Cavalo Dinheiro, de Pedro Costa, está de regresso ao mercado através de uma magnífica edição em DVD — este texto foi publicado no Diário de Notícias (29 Janeiro), com o título 'O realismo radical de Pedro Costa'.
Todos sabemos que o mercado do DVD sofreu uma significativa retracção — o que, entenda-se, não significa que haja menos gente a ver cinema. Escusado será dizer que o acesso aos filmes por outras vias (incluindo as ilegais) tem contribuído para este estado de coisas. Em todo o caso, continuo a pensar que as visões catastrofistas passam ao lado de um importante vector. A saber: se é verdade que o DVD há muito deixou de ser uma banal “duplicação” dos títulos estreados meia dúzia de meses antes, não é menos verdade que a qualidade de muitas edições “alternativas” pode e deve ser devidamente sublinhada.
Pedro Costa |
Exemplo recente é o DVD do filme de Pedro Costa, Cavalo Dinheiro (ed. Midas). Desde logo pelos seus extras. Encontramos, assim, a curta-metragem O Nosso Homem, vencedora da competição nacional do Festival Curtas de Vila do Conde, em 2011, e ainda uma apresentação de Cavalo Dinheiro, por Thom Andersen (critico e cineasta americano), no Egyptian Theatre de Hollywood, em Dezembro de 2015. A edição inclui ainda um livrinho de 80 páginas, com vários textos ensaísticos (um deles do filósofo francês Jacques Rancière) e uma entrevista de Michael Guarnieri a Pedro Costa, publicada na revista novaiorquina Bomb, em 2015 — sem esquecer, na capa e contracapa, duas belas pinturas de Maria Capelo, a partir de personagens de Pedro Costa.
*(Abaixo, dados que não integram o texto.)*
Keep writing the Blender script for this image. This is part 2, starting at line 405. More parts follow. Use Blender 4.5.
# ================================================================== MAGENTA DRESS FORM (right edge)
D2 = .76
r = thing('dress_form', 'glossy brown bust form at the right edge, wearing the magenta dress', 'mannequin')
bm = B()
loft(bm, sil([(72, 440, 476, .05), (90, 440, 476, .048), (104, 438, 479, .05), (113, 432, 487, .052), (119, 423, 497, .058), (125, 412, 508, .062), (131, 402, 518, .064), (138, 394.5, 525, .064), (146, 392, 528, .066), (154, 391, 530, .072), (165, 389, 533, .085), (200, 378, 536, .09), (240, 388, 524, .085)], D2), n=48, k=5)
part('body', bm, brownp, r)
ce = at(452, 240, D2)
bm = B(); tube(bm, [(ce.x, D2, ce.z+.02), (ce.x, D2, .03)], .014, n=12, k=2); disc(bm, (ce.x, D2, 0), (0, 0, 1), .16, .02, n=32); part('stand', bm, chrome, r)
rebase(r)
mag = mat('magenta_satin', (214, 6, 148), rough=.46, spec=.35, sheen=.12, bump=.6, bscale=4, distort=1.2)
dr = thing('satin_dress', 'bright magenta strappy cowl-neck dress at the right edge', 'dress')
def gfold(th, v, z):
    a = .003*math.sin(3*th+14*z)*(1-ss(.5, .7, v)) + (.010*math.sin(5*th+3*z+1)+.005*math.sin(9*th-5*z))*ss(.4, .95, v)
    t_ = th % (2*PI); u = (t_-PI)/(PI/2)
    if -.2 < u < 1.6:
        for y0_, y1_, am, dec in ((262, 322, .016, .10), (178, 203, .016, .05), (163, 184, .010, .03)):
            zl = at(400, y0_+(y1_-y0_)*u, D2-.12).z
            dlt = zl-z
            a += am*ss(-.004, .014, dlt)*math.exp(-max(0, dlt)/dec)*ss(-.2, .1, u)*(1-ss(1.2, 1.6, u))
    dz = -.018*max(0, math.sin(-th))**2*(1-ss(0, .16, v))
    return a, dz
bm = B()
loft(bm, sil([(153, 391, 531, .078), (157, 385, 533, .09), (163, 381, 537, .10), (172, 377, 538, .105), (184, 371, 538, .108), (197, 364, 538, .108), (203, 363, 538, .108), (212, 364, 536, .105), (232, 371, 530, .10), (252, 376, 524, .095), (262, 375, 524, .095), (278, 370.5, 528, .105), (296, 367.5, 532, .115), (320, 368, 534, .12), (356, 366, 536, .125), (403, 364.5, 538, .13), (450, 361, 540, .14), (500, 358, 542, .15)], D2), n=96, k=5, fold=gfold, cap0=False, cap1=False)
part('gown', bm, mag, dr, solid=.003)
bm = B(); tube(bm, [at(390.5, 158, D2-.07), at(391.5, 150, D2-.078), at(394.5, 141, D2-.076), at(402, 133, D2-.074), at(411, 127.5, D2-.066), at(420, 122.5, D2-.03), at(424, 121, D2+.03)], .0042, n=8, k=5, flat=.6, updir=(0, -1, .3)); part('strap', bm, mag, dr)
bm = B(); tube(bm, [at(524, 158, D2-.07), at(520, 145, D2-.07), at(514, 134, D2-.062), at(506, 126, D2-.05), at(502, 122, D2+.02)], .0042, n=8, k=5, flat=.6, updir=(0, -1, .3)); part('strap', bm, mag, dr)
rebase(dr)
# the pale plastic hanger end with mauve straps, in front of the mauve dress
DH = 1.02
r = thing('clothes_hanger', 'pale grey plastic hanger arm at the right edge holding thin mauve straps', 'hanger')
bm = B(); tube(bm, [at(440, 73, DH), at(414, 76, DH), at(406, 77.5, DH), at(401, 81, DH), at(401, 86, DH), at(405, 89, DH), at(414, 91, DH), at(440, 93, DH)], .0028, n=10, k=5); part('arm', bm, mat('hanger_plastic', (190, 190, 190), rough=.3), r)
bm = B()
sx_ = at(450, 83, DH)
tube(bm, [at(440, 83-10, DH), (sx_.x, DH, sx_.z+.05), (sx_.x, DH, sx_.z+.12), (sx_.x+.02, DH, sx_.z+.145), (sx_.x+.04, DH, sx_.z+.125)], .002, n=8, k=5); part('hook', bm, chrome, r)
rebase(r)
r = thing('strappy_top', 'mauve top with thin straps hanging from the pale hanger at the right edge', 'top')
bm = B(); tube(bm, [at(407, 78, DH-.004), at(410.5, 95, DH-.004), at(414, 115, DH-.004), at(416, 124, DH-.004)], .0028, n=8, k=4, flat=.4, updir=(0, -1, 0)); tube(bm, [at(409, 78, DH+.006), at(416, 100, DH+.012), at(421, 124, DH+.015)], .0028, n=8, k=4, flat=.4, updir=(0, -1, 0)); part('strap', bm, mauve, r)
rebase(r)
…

Todas estas matérias levam-nos a um reencontro fascinante com o realismo radical de Pedro Costa. E não apenas porque a presença do actor/personagem Ventura — que já participara, por exemplo, em Juventude em Marcha (2006) e no episódio que o cineasta realizou para o filme colectivo Centro Histórico (2012) — prolonga a nossa relação de espectadores com as vivências dos cabo-verdianos do bairro das Fontainhas. Também porque o realismo que aqui se pratica, sendo alheio as qualquer “espontaneidade” televisiva, envolve sempre a defesa do direito de cada personagem a não alienar a sua própria história num qualquer simbolismo paternalista e redentor.
No texto de Rancière, deparamos mesmo com uma pergunta que, à sua maneira, evocando dois autores clássicos de Hollywood, pressupõe também um programa de trabalho: “No nosso tempo, como no tempo de Jacques Tourneur ou de Douglas Sirk, o cinema não será o lugar privilegiado para interrogar a relação entre a verdadeira vida e as histórias de fantasmas saídas do passado ou de um outro mundo?” No cinema de Pedro Costa, a proximidade dos fantasmas nasce, não do apagamento do real, mas da sua contundência.